Want specifics? More CPA firms are inserting the following procedures into their audit programs:

  • performing industry research to identify industry trends and hot issues
  • benchmarking - comparing the client to others in the industry
  • interviewing client personnel in areas outside of the accounting-finance area (e.g., sales, marketing, human resources, production, maintenance)
  • reading client documents such as minutes, strategic plans, memos and newsletters.
  • performing competitive analysis
  • reading analyst and other reports
  • understanding where the real control weaknesses exist (as opposed to simply performing walk-throughs of typical transactions or completing a yes-no questionnaire)
First of all, the above procedures help you uncover issues and identify great topics to discuss with clients. But, there is more. As you perform these steps, you are gaining expectations. Put another way, when you sit down to perform analytical procedures at the account level, you will be armed with informed expectations that help you determine whether the numbers make sense.

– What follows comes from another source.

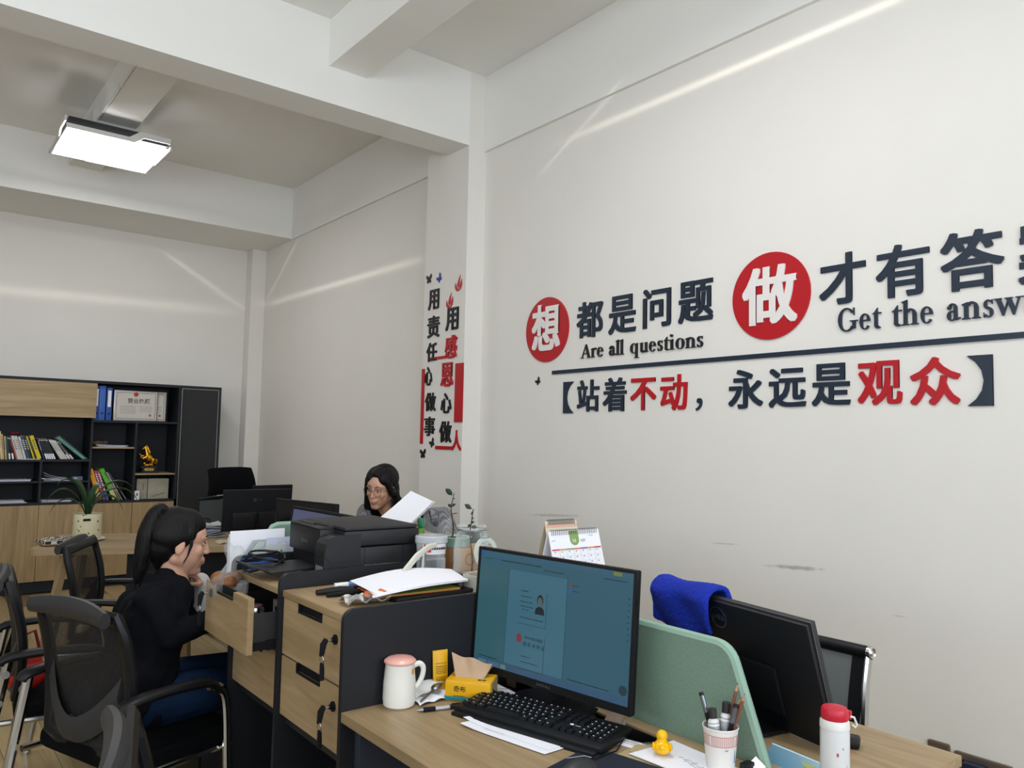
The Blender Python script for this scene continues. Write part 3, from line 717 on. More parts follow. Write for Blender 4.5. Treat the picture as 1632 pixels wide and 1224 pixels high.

For example, suppose that the vice president of purchasing says the company's key supplier has been raising prices, but it is impossible to push along these cost increases to their customers because of intense competition. You would expect to see a narrowing of gross profit margins, right?

Compare this to a typical auditor's analytical explanation. "Margins were 22 percent last year, and 22 percent this year. No change. Appears reasonable." No expectation - lousy quality work.

To conclude, strong analytical procedures, coupled with the power of technology, create the potential for an exciting value-added service that complies with professional standards. Real expectation based on a solid understanding of the client and its risk makes this possible.

And yes, this type of auditing is far more interesting than doing a bunch of vouching, confirming and recalculating.